• **RECORDED DATA**

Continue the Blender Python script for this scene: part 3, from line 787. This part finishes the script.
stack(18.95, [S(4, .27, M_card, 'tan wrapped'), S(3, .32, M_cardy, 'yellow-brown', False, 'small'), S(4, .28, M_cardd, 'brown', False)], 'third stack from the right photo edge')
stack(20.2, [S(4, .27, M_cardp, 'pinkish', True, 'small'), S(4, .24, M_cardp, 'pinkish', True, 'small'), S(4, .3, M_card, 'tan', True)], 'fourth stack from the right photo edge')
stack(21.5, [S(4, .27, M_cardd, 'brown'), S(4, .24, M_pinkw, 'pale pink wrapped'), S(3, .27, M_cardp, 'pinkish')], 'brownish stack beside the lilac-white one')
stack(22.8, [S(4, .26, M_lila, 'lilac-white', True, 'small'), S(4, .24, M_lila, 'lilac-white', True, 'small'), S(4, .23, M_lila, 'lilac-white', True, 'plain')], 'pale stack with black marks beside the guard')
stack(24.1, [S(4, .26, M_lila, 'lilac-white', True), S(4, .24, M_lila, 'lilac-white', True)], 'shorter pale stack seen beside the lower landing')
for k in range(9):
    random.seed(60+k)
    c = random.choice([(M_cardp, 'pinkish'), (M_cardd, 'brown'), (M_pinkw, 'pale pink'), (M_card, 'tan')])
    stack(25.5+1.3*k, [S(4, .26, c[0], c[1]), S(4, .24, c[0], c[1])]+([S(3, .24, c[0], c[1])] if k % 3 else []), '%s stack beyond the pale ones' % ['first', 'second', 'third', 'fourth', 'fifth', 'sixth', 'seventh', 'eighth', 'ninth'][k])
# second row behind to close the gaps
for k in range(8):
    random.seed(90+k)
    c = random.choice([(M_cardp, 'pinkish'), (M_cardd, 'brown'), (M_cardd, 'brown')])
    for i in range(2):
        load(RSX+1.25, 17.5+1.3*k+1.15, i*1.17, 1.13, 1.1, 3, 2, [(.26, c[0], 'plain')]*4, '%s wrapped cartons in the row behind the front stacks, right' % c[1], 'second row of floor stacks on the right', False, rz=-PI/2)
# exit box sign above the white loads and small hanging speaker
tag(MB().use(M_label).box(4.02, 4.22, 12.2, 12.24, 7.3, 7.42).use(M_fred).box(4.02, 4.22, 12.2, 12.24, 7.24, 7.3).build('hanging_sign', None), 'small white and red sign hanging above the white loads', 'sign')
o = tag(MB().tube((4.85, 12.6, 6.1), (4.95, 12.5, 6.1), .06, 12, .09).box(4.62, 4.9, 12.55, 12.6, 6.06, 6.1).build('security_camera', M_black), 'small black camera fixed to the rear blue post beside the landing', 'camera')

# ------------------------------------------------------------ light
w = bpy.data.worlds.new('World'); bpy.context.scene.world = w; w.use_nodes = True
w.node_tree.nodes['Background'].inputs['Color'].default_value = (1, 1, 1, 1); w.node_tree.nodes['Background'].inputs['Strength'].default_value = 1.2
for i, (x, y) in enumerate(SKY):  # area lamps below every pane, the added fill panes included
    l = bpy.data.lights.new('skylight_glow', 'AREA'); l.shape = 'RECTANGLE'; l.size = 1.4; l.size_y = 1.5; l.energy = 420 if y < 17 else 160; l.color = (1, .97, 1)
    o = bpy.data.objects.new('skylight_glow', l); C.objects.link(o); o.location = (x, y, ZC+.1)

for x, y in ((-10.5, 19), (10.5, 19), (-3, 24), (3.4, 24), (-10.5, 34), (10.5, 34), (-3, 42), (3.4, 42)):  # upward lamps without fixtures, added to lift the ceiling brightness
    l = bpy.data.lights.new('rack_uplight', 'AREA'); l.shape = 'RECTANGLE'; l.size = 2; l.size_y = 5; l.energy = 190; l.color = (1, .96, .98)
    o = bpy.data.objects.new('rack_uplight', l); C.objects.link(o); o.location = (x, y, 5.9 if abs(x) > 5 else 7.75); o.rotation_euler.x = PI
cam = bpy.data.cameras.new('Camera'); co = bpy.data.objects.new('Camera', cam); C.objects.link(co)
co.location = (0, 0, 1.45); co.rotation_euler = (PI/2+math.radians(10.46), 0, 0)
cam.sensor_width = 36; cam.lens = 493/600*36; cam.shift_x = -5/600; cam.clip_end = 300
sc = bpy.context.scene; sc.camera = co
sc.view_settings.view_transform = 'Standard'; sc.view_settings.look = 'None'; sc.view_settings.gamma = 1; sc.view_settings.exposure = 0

• **TASK TO CARRY OUT**
Pick out every line of the listing containing the word "from", and show those lines.

• **WORKED ANSWER**
Continue the Blender Python script for this scene: part 3, from line 787. This part finishes the script.
stack(18.95, [S(4, .27, M_card, 'tan wrapped'), S(3, .32, M_cardy, 'yellow-brown', False, 'small'), S(4, .28, M_cardd, 'brown', False)], 'third stack from the right photo edge')
stack(20.2, [S(4, .27, M_cardp, 'pinkish', True, 'small'), S(4, .24, M_cardp, 'pinkish', True, 'small'), S(4, .3, M_card, 'tan', True)], 'fourth stack from the right photo edge')